I can't swear here, can I? Because I feel like swearing. I lost another one of the Hamburgs: Maggie was dead of a broken neck, I think, crashed down at the bottom of the door to the coop when I went out this morning: no missing feathers, even, her feet in fight position and her head down and loose.

I guess I could just put up a string of big red asterisks, that would express my current state of mind, so:

*** ****** ***********!!!!!!!!!!!!

Does that help?





Well, no, actually, not so much.

Not even after adding the exclamation points.
That sucks eggs! Sorry you lost Maggie
Yup, that's about it. I went around to check if anything had dug under the fence and gotten into the pen, but all I found was that the cattle had stuck their tongues in as far as they could to get the green grass between the pasture fence and the yard fence, which might have startled her. There's a couple of blood streaks down the inside of the door, and with that and the position I found her in, and the fact she weighed more than the Am rooster who died (and he was a big example of a much bigger breed, while she was the smallest of the Hamburg hens) tends to make me think she stupided herself to death.

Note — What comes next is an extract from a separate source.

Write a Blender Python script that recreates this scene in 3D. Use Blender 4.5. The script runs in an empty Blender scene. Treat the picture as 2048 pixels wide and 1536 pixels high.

Still need to get the other two out of that pen and the two other hens in with them. Problem is that I need help to get that accomplished and it's going to take more than one other person to get it done.

And, of course, the wedding's coming up in eleven days, and the Thurston County Fair the week after that (which takes The Nephew out of the calculation).
I'd come out and give you a hand but I'm tied up at our place redoing the siding and prepping for paint.